CONCEPT
Mimesis (Ricoeur's Three-Fold Framework)
Ricoeur's appropriation of
Aristotle's
mimesis into a three-stage arc—
prefiguration, configuration, refiguration—that describes how narrative transforms experience into meaning, and that AI disrupts at every stage by altering the conditions of temporal understanding.
Ricoeur transformed Aristotle's
mimesis (representation, imitation) from a static concept into a dynamic three-phase process connecting the world of action, the world of narrative, and the transformed world of the reader.
Mimesis₁ (prefiguration) is the pre-narrative understanding of action embedded in ordinary experience—the implicit sense of what agents, goals, and causes are.
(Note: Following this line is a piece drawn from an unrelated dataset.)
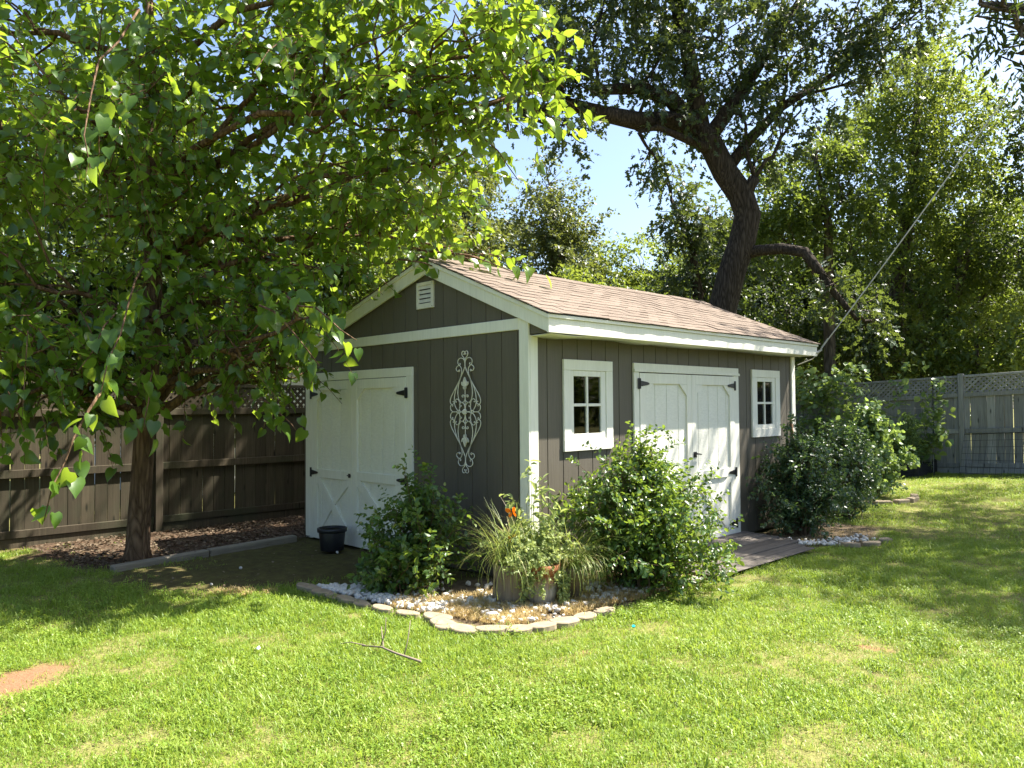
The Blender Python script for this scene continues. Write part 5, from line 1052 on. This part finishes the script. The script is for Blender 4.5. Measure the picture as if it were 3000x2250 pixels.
# pecan at the right, whose crown shades that side of the lawn
pc = np.array([6.2, 11.0]); tr_ = [((pc[0], pc[1], -.2), .32), ((pc[0], pc[1], 1.5), .24), ((pc[0]-.1, pc[1]-.1, 4), .2), ((pc[0]-.2, pc[1]-.2, 7), .13), ((pc[0]-.1, pc[1], 10), .06)]
blobs = [((5.2, 9.2, 7.0), (1.7, 1.7, 1.0)), ((3.7, 8.3, 7.4), (1.4, 1.3, .8)), ((6.5, 8.0, 7.6), (1.6, 1.5, 1.0)), ((4.6, 10.8, 8.0), (1.5, 1.5, 1.0)), ((7.5, 10.5, 7.5), (1.6, 1.6, 1.1)), ((6.0, 12.5, 8.2), (1.6, 1.5, 1.1)), ((5.8, 10, 9.6), (1.8, 1.8, 1.2)), ((4.9, 7.0, 6.9), (1.2, 1.1, .6)), ((8.0, 8.6, 6.8), (1.4, 1.3, .8)), ((6.3, 6.8, 6.9), (1.2, 1.0, .6)), ((3.2, 9.9, 8.2), (1.2, 1.2, .6)), ((3.4, 12.0, 8.8), (1.5, 1.5, .9)), ((2.2, 8.2, 8.6), (1.1, 1.0, .6)), ((3.6, 6.9, 7.6), (1.1, 1.0, .5)), ((4.3, 6.2, 7.2), (1.2, 1.0, .5)), ((5.6, 6.1, 7.3), (1.2, 1.0, .5)), ((6.8, 6.4, 7.6), (1.2, 1.0, .5)), ((2.9, 7.6, 8.0), (1.1, 1.0, .5)), ((8.3, 13.0, 8), (1.6, 1.6, 1.1)), ((5.0, 14.2, 9), (1.6, 1.6, 1.1)), B(2170, 20, 9.4, .42), B(2215, 110, 9.6, .34), B(2120, 10, 9.6, .22), B(2200, 60, 9.2, .3)]
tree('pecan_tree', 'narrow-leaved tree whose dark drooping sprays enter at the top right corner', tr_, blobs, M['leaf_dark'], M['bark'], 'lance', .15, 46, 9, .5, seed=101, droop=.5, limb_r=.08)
# far woods all round, one mass
rg = np.random.default_rng(111); C, O = [], []
for k in range(150):
    a = rg.uniform(0, 2*math.pi); r = rg.uniform(32, 48); h = rg.uniform(3, 7.5); C0 = np.array([r*math.cos(a), 4+r*math.sin(a), h*.5])
    d0 = C0-CAM; vx = 1106+1673*(d0@RT)/max(d0@FW, .1) if d0@FW > 0 else -1
    if 1080 < vx < 1480: h = min(h, 4.2); C0[2] = h*.5
    c_, o_ = blob_points([(C0, (rg.uniform(2, 3.4), rg.uniform(2, 3.4), h*.55))], 9, rg, .3); C.append(c_); O.append(o_)
C, O = np.concatenate(C), np.concatenate(O); P, D, N, S, V = sprigs(C, O+rg.normal(size=O.shape)*.5, np.full(len(C), .9), 7, .36, rg, .2)
link('far_woods', leaves_mesh('far_woods', 'diamond', P, D, N, S, V, M['leaf_bg']), None, None, kind='stuff', label='distant belt of woods closing off the view all round', category='woods')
Mimesis₂ (configuration) is
emplotment itself—the creative act organizing events into
narrative unity.
Mimesis₃ (refiguration) is the transformation of the reader's understanding when the narrative is received. The three moments form a cycle: narratives emerge from prefigured experience, configure it into meaningful wholes, and
return to reconfigure the experience of those who encounter them. AI disrupts all three: changing the prefigurative background (what counts as meaningful work), offering to perform configuration (the machine tells the story), and attenuating refiguration (output without
appropriation). The arc remains, but its conditions must be deliberately preserved.